WRITING: The Semester of Joy and Pain

The new semester of classes began this week, and for the first time since I started my program, I’m looking at a writing-intensive thirteen weeks…

I’m in Ryerson University’s Radio and Television Arts program, and its focus is so scattered that I’ve barely had a chance to focus on my writing career. It’s set up brilliantly, in that it sets you up to enter the industry at almost any entry point, from editing to production to writing to sound editing, and I deeply appreciate that. At the same time, though, I entered the program as a writer, and that’s where my skills and passion lie. So, to have semester after semester with barely a script in sight was difficult, especially as I’d have to write scripts on the side to fuel the fire.

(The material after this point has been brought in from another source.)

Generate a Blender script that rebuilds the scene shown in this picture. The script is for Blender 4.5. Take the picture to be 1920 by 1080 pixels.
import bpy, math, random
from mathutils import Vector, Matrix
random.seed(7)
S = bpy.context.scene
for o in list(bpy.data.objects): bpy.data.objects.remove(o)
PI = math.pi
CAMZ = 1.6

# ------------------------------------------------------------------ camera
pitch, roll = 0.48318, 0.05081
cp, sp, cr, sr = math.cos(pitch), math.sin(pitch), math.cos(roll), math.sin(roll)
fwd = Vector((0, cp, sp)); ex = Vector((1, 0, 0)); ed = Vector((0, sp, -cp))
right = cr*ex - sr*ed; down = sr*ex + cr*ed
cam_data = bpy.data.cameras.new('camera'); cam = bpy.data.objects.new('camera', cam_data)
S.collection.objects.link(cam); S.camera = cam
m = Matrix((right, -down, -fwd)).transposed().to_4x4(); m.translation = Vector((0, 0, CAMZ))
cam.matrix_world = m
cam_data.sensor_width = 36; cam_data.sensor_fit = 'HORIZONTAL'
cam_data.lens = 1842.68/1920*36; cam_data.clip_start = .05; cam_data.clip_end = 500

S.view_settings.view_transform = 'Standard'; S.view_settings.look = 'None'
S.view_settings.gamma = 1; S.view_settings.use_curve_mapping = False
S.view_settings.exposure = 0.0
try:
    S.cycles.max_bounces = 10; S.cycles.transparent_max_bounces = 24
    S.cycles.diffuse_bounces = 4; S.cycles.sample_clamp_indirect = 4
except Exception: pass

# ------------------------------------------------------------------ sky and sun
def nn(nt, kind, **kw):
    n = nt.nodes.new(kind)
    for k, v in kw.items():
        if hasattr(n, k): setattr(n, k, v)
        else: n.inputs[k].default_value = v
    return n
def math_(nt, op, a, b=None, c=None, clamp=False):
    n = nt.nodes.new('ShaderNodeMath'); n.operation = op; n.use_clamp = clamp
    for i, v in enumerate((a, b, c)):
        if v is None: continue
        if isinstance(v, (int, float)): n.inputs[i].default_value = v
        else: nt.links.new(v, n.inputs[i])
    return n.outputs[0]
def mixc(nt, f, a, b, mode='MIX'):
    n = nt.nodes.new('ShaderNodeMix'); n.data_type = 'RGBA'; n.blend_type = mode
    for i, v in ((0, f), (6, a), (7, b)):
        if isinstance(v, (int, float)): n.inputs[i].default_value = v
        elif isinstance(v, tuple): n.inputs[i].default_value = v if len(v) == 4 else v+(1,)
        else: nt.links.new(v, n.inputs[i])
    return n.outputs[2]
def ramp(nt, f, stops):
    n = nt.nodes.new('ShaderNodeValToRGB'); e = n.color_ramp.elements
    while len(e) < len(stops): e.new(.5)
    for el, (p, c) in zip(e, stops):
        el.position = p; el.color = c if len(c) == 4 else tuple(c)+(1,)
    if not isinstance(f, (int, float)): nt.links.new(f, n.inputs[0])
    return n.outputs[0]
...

The most scriptwriting I’ve gotten to do in a semester was last year, when I had a sole screenwriting course, Comedic Writing. I enjoyed it, and got the chance to write a Community spec episode I’m pretty proud of. Other than that, though, it’s been a lot of production and theoretical courses. Now, I’ve got six classes, all of which have a writing-centric creative main project at their centre: two essays, an advertising campaign, and three scripts. Three! After the one I got in a previous semester, three is exciting.

And scary.

That’s over a hundred pages of script in about three months. Not impossible, asI’ve done roughly the same in about a month, but still incredibly intimidating – especially when it all mujst be top-notch work. For one class, I’m penning a spec episode of Archer, probably the most difficult comedy (in terms of joke-per-page ratio) currently on-air to tackle. For another, a pilot that’s not exactly typical in format and intimidating in tone and gravitas. And finally, another one will likely either be comedic and without a simple formula, or noir, a style I adore but am not too terribly versed in writing.

I’m not afraid, but it is a bit intimidating. That said, I’m very excited for this all to unfold. Once this semester is over, I’ll have a veritable portfolio of work ready for job seeking, a year before graduation! Plus, the pure fun of writing, which is its own reward. Wish me luck!